◆ EXERCISE BRIEF ◆
Write out the whole listing word for word.

◆ PROVIDED DATA ◆
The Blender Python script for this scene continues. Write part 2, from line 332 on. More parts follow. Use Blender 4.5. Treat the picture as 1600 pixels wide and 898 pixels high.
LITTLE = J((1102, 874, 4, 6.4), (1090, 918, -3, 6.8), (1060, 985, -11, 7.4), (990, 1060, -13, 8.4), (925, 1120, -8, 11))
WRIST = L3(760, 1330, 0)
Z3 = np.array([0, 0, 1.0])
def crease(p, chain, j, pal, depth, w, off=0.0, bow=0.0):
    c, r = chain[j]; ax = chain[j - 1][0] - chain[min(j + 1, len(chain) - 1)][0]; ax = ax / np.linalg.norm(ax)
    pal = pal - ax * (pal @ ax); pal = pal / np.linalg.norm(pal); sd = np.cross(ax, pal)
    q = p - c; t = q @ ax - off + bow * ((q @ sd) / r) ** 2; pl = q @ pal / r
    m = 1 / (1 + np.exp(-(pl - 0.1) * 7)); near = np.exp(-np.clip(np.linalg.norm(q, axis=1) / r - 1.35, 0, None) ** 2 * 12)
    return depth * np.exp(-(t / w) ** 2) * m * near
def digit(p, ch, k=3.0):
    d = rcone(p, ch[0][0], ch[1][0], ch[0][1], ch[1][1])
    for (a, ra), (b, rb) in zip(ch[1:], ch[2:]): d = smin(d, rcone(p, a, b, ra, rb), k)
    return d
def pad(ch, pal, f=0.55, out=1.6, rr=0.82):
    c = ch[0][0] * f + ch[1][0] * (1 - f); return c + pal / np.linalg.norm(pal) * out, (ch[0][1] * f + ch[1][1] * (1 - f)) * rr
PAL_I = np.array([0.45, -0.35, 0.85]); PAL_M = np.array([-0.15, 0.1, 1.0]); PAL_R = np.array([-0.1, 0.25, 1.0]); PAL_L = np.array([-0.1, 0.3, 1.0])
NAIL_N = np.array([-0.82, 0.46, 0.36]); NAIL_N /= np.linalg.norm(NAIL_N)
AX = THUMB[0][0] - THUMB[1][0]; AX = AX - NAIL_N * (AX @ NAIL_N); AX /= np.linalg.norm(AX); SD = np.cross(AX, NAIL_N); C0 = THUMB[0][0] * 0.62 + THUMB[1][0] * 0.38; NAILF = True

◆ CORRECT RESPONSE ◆
The Blender Python script for this scene continues. Write part 2, from line 332 on. More parts follow. Use Blender 4.5. Treat the picture as 1600 pixels wide and 898 pixels high.
LITTLE = J((1102, 874, 4, 6.4), (1090, 918, -3, 6.8), (1060, 985, -11, 7.4), (990, 1060, -13, 8.4), (925, 1120, -8, 11))
WRIST = L3(760, 1330, 0)
Z3 = np.array([0, 0, 1.0])
def crease(p, chain, j, pal, depth, w, off=0.0, bow=0.0):
    c, r = chain[j]; ax = chain[j - 1][0] - chain[min(j + 1, len(chain) - 1)][0]; ax = ax / np.linalg.norm(ax)
    pal = pal - ax * (pal @ ax); pal = pal / np.linalg.norm(pal); sd = np.cross(ax, pal)
    q = p - c; t = q @ ax - off + bow * ((q @ sd) / r) ** 2; pl = q @ pal / r
    m = 1 / (1 + np.exp(-(pl - 0.1) * 7)); near = np.exp(-np.clip(np.linalg.norm(q, axis=1) / r - 1.35, 0, None) ** 2 * 12)
    return depth * np.exp(-(t / w) ** 2) * m * near
def digit(p, ch, k=3.0):
    d = rcone(p, ch[0][0], ch[1][0], ch[0][1], ch[1][1])
    for (a, ra), (b, rb) in zip(ch[1:], ch[2:]): d = smin(d, rcone(p, a, b, ra, rb), k)
    return d
def pad(ch, pal, f=0.55, out=1.6, rr=0.82):
    c = ch[0][0] * f + ch[1][0] * (1 - f); return c + pal / np.linalg.norm(pal) * out, (ch[0][1] * f + ch[1][1] * (1 - f)) * rr
PAL_I = np.array([0.45, -0.35, 0.85]); PAL_M = np.array([-0.15, 0.1, 1.0]); PAL_R = np.array([-0.1, 0.25, 1.0]); PAL_L = np.array([-0.1, 0.3, 1.0])
NAIL_N = np.array([-0.82, 0.46, 0.36]); NAIL_N /= np.linalg.norm(NAIL_N)
AX = THUMB[0][0] - THUMB[1][0]; AX = AX - NAIL_N * (AX @ NAIL_N); AX /= np.linalg.norm(AX); SD = np.cross(AX, NAIL_N); C0 = THUMB[0][0] * 0.62 + THUMB[1][0] * 0.38; NAILF = True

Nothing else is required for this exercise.